LONG time readers of this column – yes, there are a few – will know that I’ve always been a big fan of Andy Murray.

Murray is a champion in every sense of the word and his continuing quest for a Grand Slam just comes down to the fact he’s not quite as good as Roger Federer, Rafa Nadal and Novak Djokovic, three of the greatest of all time.

Indeed, Murray’s conqueror on Sunday, Federer, might even be the best ever.

What most infuriates me about the coverage of Murray is the insistence so many have on making clear that he’s boring, or surly, or unlikeable because he doesn’t smile enough. I must have missed the memo explaining that smiling is a priority. I don’t recall six-time major winner Nick Faldo smiling much or, for that matter, Formula One great Nigel Mansell.

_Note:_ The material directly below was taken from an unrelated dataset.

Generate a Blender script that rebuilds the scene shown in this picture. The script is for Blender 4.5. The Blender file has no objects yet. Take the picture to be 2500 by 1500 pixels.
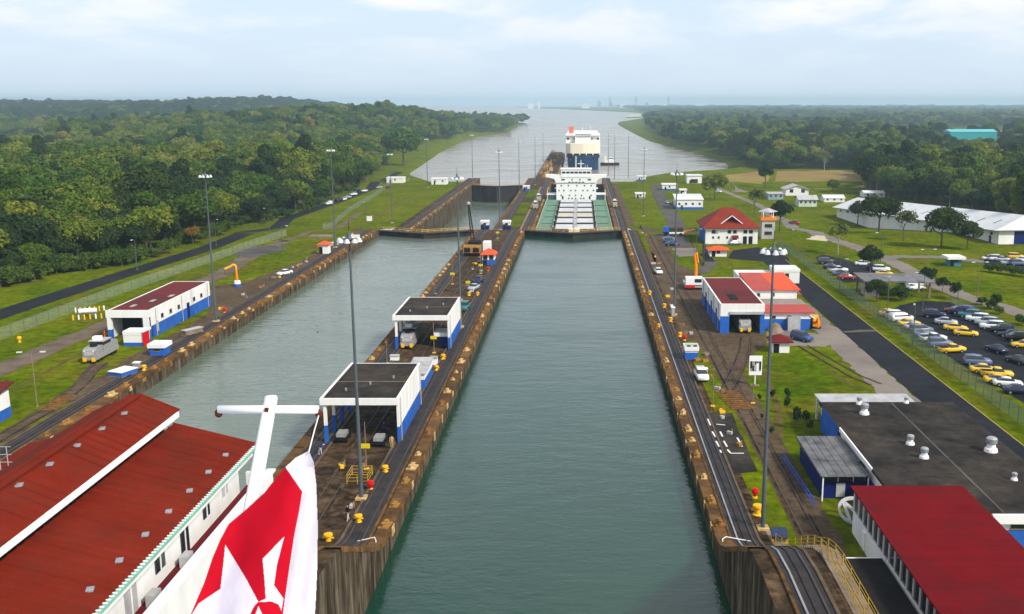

Murray’s very raw interview on Sunday might have melted some hearts, but the fact is we should’ve been celebrating his excellence long before now and it shouldn’t have taken a few tears to make us warm to him.

Just because Murray doesn’t court the media (and is distrustful of them after they made a mountain out of a molehill for an off the cuff remark about the England football team) doesn’t make him a bad guy.

Murray is one of Britain’s best sportsmen and whether he’s laughing and joking or frowning and crying, that isn’t going to change.